Michael Probst, File, Associated Press
In this July 31, 2012 file photo the euro sculpture stands in front of the headquarters of the European Central Bank, ECB, in Frankfurt, Germany.

FRANKFURT, Germany — The crisis in Ukraine and a hesitant recovery in Europe are casting shadows over the European Central Bank's meeting Thursday.

Economists say the monetary authority for the 18 countries that use the euro will look to reassure markets that it is ready to add more stimulus measures if the economy takes a serious turn for the worse.

But the 24-member governing council isn't expected to act just yet.

It approved a major package of measures in June including a cut in the main interest rate to a record low 0.15 percent and an offer of more extra-cheap credit to banks. Now it is waiting to see how those work.

If further measures are deemed necessary in the future, analysts say the bank could decide to purchase large amounts of financial assets such as government bonds in the open market, a step which can drive rates down further and add newly created money to the economy. But that's a drastic step — and analysts say the bank will only use it if its current efforts don't work as expected.

One risk factor is a sudden shock to business and investor confidence if the conflict between Russia and Ukraine escalates. NATO says Russia has some 20,000 troops massed on Ukraine's border as Ukrainian forces battle pro-Russian separatists.

A further intensification of fighting or outright invasion by Russia could lead the European Union and United States to impose new sanctions on Russia, disrupting trade. Uncertainty over what the impact could be on the global economy and markets could make businesses hold off on investing and consumers on spending — not what the modest recovery needs right now.

Other recent signs have been mixed. Surveys of purchasing managers point up. But Italy's economy, the eurozone's third-largest, slid into recession in the second quarter, shrinking by 0.2 percent after a 0.1 fall in the first quarter. Two straight quarters of contracting output is one common definition of recession.

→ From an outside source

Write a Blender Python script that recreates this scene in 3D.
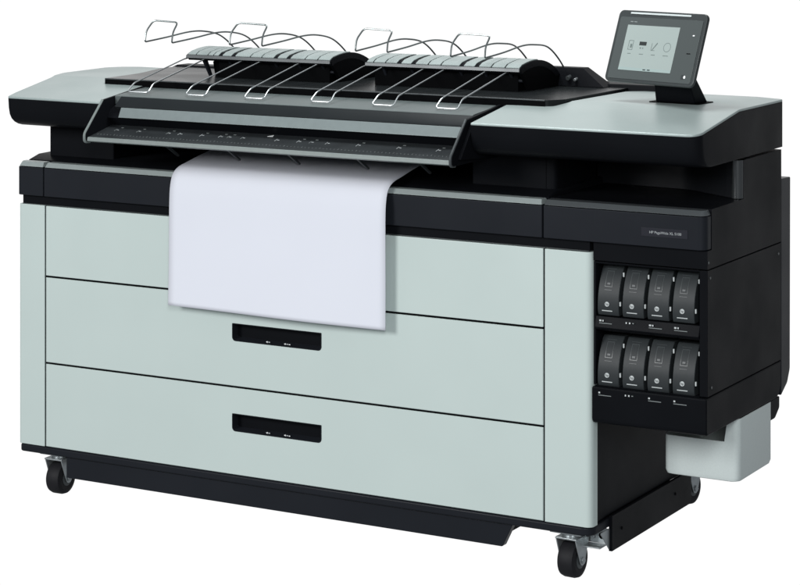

Low inflation is another worry for the ECB, at only 0.4 percent in the year to July. Too-low inflation has raised fears the eurozone may slip into outright deflation, a crippling downward price spiral in which people postpone purchases because they think goods will become cheaper.

Economist Christian Schulz at Berenberg Bank said the ECB will keep asset purchases — also known as quantitative easing — in reserve so it will have a powerful tool to use if Russian President Vladimir Putin escalates the conflict.

"Putin, not low inflation, is the real risk to the eurozone," he said.

ECB President Mario Draghi has indicated that asset purchases are possible in the future. His words have helped the ECB on one front at least — getting the euro exchange rate lower. On Wednesday, it fell to a nine-month low against the dollar of $1.3333.

The prospect of more money being created through a monetary stimulus is one of the reasons why the euro has been in retreat over the past couple of months. That's good news for the ECB as it helps make exports cheaper — good for growth — and raises the price of imports — good for inflation.